Salmon fishing.—In salmon fishing you must alter your manner of moving the fly. It must not float quietly down the water; you must allow it to sink a little, and then pull it back by a gentle jerk, not raising it out of the water, and then let it sink again till it has been shown in motion, a little below the surface, in every part of your cast.


Salmon often in this season haunt the streams in pairs; but so far from rising again after being pricked, they appear to me to learn when they have been some time in the river, that the artificial fly is not food, even without having been touched by the hook. In the river at Galway, in Ireland, I have seen above the bridge some hundreds of salmon lying in rapid streams, and from five to ten fishermen tempting them with every variety of fly, but in vain. After a fish had been thrown over a few times, and risen once or twice and refused the fly, he rarely ever took any notice of it again in that place. It was generally nearest the tide that fish were taken, and the place next the sea was the most successful stand, and the most coveted; and when the water is low and clear in this river, the Galway fishermen resort to the practice of fishing with a naked hook, endeavouring to entangle it in the bodies of the fish; a most unartist-like practice. In spring-fishing, I have known a hungry, half-starved salmon rise at the artificial fly a second time, after having been very slightly touched with it; but even this rarely happens, and when I have seen it the water has been coloured.

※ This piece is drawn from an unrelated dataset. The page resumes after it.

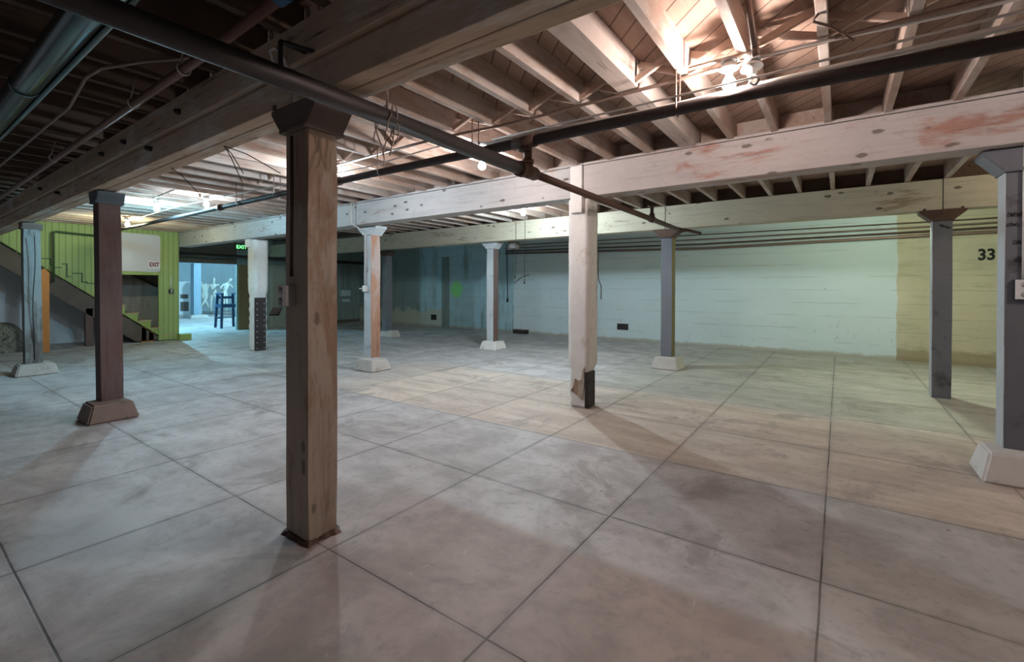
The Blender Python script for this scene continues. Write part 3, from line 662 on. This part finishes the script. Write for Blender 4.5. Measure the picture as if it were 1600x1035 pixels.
# ledge strip, ragged and pale, under the joint of the near beams
def b_boxes(x0, x1): return [((x0, 5.08, 2.607), (x1, 5.36, 2.985)), ((x0, 5.065, 2.99), (x1, 5.36, 3.02))]
for x0, x1, lb, mm in ((-2.55, 1.17, 'white beam with red-brown peeling patches, right of the plastered post', 'beam_peel'),
                   (1.18, 5.6, 'white beam continuing past the right-edge post', 'beam_peel'),
                   (-7.05, -2.56, 'white knotty beam between the rusty conduit post and the plastered middle post', 'beam_white'),
                   (-11.15, -7.06, 'white knotty beam behind the nearest post, ending at the riveted post', 'beam_white'),
                   (-15.1, -11.16, 'white beam over the opening beside the green stair wall', 'beam_white')):
    beam('timber_beam', lb, b_boxes(x0, x1), W[mm], GB)
def c_boxes(x0, x1): return [((x0, 8.50, 2.572), (x1, 8.78, 2.99))]
for x0, x1, lb in ((-2.6, 1.14, 'cream far beam with dark knots in front of the white wall'), (1.15, 5.6, 'cream far beam past the slate post without a footing'),
                   (-6.85, -2.61, 'far beam seen left of the plastered post, above the pale grey post'), (-11.05, -6.86, 'dim far beam above the dark teal wall'), (-16.9, -11.06, 'dim far beam at the far left over the pale green door')):
    beam('timber_beam', lb, c_boxes(x0, x1), W['beam_cream'], GC)

# ---------------------------------------------------------------- joists
def joist_set(xs, y0, y1, m, base, group, z0=ZJ, jw=.055, wide=None, fmt=None):
    proto = None; n = 0
    for k, x in enumerate(xs):
        if proto is None:
            b = MB().box((-jw/2, 0, 0), (jw/2, y1-y0, ZC-z0+.002), .004)
            o = b.build('ceiling_joist', m); proto = o
        else:
            o = proto.copy(); COL.objects.link(o)
        o.location = (x+random.uniform(-.006, .006), y0, z0); o.rotation_euler.z = random.uniform(-.002, .002)
        tag(o, fmt(k), 'joist', group, 'thing')
mid = [.765, .335, -.085, -.515, -.905, -1.75, -2.19, -2.64] + [-3.08-.44*i for i in range(28)]
def fmid(k):
    if k < 3: return 'pale joist above the big bare bulb, %s from the right-hand edge' % ORD[k]
    if k < 5: return ['pale joist directly behind the big bare bulb', 'broad-faced pale joist just left of the big bare bulb'][k-3]
    return 'whitewashed joist of the lamp-lit bay, %s leftward of the speckled wide joist' % ORD[k-5]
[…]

I made several unsuccessful casts—“A bad look out, friend Julius; Heaven forefend that the cook has placed any dependence on the angle!” Again I tried the pool, and, like all disappointed fishermen, began to prognosticate a change of weather. “I had remarked mares’ tails in the sky yesterday evening, and there was rain over head, for a hundred.” My cousin smiled; when suddenly my nebulous speculations were interrupted by a deep sluggish roll at the dropper. “Monamondiaoul!” exclaimed Mortien Beg, as he caught a momentary glance of the broad and fan-like tail, “he is fifteen pound weight!” Obedient to the directions of my Mentor, I left the spot the salmon leaped in, and commenced casting a dozen yards below it. Gradually I came over him again. “A light cast, Frank, and you have him.” I tried, and succeeded gallantly. I sent the fly across the water with the lightness of the thistle’s down—at the same moment the breeze eddied up the stream, and curled the surface deliciously. A long, dull ruffle succeeded. Whish, span the wheel: wish-h-h-h-h, whish-h-h, whish—I have him!